■ **Job**
Extract every line that contains the string "wide".

■ **Dataset extract**
** BEGIN **

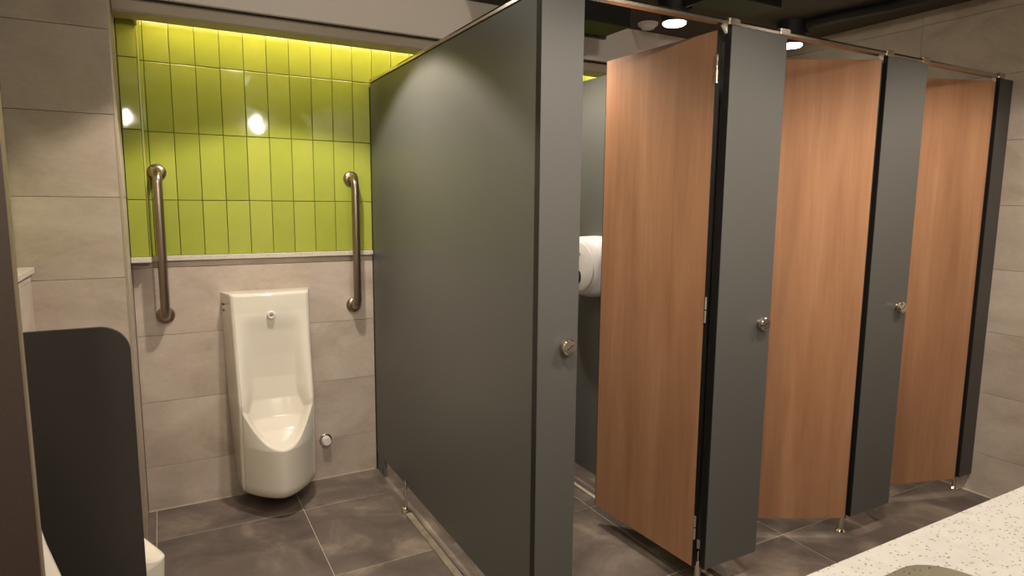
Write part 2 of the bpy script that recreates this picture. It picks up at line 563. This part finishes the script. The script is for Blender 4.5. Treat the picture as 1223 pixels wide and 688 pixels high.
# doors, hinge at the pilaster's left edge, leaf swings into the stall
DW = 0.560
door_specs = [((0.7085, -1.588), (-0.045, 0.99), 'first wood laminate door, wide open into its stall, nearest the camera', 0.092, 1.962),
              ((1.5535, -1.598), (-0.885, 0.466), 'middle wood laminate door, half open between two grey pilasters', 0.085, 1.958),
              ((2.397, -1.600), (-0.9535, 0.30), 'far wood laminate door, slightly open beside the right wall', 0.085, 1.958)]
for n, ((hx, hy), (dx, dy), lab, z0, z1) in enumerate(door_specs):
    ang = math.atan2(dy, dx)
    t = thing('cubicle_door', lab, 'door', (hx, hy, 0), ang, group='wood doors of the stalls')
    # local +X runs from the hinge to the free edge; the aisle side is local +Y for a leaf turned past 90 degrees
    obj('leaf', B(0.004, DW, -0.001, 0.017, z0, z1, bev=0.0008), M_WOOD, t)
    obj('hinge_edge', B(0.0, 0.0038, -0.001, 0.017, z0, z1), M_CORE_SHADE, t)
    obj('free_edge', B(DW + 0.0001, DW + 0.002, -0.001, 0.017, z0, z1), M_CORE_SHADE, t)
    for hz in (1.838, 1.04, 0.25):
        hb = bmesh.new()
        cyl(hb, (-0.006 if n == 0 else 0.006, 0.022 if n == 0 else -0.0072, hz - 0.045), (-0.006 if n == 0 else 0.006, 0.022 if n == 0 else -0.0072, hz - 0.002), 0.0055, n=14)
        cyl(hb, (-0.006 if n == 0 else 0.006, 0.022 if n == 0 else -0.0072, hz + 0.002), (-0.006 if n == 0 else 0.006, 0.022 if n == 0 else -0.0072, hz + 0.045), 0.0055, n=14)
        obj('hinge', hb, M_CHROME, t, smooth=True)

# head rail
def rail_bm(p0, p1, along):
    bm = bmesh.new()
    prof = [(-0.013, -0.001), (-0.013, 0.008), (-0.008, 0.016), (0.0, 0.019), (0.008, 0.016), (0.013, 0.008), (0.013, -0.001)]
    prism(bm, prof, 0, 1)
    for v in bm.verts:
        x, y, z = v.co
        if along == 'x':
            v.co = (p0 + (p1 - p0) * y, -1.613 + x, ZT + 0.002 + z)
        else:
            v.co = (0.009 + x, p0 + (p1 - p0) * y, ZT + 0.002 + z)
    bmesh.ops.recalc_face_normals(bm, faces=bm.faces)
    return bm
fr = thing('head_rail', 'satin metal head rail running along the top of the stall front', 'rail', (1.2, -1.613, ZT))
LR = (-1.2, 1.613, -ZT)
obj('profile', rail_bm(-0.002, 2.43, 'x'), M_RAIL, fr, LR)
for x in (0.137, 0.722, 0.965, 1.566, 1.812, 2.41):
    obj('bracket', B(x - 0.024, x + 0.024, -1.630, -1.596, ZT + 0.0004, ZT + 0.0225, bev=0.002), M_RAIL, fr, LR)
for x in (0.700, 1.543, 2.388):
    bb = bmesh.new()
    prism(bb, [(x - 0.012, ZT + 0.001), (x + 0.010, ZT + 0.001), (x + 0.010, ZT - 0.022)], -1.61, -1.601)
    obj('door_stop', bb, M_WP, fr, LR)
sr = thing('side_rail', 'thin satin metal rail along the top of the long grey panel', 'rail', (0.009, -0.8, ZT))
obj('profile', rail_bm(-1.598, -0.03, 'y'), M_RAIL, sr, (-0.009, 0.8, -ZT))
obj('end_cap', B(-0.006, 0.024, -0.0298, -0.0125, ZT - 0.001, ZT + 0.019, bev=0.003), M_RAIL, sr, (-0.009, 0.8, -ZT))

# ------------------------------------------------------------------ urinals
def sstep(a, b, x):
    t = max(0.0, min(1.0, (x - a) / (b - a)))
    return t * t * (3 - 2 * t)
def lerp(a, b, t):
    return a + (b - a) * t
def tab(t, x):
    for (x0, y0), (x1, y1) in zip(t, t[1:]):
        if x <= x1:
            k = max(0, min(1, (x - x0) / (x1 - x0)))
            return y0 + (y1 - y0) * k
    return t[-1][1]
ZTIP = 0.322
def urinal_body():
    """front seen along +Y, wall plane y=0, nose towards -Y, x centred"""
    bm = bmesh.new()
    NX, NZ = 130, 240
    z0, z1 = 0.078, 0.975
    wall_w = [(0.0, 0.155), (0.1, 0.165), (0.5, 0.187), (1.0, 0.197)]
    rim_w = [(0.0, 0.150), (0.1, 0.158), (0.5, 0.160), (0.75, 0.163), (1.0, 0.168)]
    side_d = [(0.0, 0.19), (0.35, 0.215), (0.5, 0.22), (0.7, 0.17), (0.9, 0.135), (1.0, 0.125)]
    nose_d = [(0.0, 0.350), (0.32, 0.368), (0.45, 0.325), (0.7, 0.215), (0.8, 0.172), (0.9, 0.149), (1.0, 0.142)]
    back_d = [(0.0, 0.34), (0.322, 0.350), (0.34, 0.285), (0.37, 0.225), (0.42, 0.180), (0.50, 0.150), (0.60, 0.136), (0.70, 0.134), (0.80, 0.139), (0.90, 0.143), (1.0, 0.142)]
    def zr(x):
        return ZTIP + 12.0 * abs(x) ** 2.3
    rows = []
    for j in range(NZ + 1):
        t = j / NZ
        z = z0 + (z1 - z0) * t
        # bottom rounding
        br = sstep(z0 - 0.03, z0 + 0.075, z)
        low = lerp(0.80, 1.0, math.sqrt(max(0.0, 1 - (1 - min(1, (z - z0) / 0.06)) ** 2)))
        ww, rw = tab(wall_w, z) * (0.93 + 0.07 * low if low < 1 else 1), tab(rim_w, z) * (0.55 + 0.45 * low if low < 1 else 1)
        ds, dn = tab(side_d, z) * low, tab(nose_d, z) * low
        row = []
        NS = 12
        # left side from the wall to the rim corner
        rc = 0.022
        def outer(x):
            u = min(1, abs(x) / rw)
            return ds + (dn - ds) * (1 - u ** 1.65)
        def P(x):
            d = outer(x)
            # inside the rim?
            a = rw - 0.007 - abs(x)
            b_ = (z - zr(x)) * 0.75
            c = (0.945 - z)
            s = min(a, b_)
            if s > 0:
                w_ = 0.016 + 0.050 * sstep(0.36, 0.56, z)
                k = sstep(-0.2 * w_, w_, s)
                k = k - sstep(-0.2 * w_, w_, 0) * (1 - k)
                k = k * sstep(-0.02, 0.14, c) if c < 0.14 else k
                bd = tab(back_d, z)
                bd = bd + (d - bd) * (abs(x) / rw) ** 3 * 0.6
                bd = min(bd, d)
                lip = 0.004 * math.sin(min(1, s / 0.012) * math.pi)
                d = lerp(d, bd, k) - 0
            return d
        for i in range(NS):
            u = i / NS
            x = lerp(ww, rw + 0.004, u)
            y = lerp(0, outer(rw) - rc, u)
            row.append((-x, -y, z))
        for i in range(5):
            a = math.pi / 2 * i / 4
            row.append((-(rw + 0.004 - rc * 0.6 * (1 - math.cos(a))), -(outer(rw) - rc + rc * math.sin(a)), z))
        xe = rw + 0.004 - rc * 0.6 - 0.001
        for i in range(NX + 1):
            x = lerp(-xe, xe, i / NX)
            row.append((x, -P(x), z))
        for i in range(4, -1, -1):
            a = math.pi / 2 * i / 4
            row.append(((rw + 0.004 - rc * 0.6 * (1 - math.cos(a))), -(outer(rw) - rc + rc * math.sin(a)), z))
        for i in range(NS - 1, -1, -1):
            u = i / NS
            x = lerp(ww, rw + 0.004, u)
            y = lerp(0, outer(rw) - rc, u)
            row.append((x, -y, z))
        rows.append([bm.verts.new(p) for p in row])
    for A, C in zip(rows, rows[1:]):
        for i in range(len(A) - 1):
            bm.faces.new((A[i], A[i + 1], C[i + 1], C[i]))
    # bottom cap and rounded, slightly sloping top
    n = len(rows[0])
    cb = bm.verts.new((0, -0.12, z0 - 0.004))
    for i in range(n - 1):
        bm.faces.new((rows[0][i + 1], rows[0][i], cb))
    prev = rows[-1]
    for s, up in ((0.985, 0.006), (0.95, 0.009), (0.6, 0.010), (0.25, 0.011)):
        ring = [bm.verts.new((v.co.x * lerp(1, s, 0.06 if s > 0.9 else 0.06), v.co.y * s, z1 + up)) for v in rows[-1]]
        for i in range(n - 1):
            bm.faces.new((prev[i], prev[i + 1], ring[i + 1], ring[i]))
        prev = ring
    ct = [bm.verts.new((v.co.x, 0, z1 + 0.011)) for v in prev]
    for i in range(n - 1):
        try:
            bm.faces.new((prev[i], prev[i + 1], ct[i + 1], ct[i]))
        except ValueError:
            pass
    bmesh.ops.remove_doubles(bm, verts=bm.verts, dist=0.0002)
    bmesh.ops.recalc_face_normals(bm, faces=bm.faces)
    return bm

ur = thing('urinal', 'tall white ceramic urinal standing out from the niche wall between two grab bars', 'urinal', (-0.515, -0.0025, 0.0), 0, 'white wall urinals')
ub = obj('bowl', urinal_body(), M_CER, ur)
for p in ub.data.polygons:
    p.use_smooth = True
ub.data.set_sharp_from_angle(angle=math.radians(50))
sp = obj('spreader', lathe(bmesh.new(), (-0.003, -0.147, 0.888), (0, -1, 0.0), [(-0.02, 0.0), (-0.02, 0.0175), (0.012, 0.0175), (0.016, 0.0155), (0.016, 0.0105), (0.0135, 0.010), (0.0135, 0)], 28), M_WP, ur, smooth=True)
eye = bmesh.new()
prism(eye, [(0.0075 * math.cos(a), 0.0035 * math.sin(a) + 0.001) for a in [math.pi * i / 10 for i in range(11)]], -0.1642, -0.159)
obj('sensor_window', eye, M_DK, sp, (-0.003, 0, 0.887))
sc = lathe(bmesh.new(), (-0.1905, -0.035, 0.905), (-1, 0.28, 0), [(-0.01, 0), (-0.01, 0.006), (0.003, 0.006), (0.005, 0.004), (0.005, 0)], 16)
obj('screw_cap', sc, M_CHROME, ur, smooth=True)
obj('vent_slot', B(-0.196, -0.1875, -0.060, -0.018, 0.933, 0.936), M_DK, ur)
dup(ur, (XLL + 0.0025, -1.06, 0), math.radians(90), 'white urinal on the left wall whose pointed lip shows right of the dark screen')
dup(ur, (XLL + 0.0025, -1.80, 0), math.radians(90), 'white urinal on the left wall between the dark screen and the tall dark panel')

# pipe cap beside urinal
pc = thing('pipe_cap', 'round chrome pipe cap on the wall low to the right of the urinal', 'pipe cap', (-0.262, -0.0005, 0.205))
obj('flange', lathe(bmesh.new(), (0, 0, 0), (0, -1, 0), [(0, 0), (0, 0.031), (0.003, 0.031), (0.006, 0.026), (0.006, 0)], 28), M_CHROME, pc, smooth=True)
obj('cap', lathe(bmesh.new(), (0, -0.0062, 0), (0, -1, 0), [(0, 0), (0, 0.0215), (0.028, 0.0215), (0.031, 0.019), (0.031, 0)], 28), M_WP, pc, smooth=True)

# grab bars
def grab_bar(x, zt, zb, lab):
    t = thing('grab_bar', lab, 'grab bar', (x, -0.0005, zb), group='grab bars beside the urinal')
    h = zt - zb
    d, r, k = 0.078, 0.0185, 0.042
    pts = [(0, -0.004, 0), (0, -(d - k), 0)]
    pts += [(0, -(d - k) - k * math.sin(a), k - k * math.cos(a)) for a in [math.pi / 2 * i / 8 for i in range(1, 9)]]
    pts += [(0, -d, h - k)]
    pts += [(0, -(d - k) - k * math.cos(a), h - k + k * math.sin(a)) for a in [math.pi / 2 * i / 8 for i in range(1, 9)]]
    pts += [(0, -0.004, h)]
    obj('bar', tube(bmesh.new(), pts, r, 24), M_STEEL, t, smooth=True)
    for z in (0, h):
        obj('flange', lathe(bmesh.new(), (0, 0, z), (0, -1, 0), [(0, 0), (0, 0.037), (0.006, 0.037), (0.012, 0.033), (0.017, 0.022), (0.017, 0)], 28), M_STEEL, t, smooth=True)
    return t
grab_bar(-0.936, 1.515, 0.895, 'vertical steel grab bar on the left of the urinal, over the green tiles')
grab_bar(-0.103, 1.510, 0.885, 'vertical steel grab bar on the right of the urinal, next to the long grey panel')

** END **

■ **Answer below**
Write part 2 of the bpy script that recreates this picture. It picks up at line 563. This part finishes the script. The script is for Blender 4.5. Treat the picture as 1223 pixels wide and 688 pixels high.
door_specs = [((0.7085, -1.588), (-0.045, 0.99), 'first wood laminate door, wide open into its stall, nearest the camera', 0.092, 1.962),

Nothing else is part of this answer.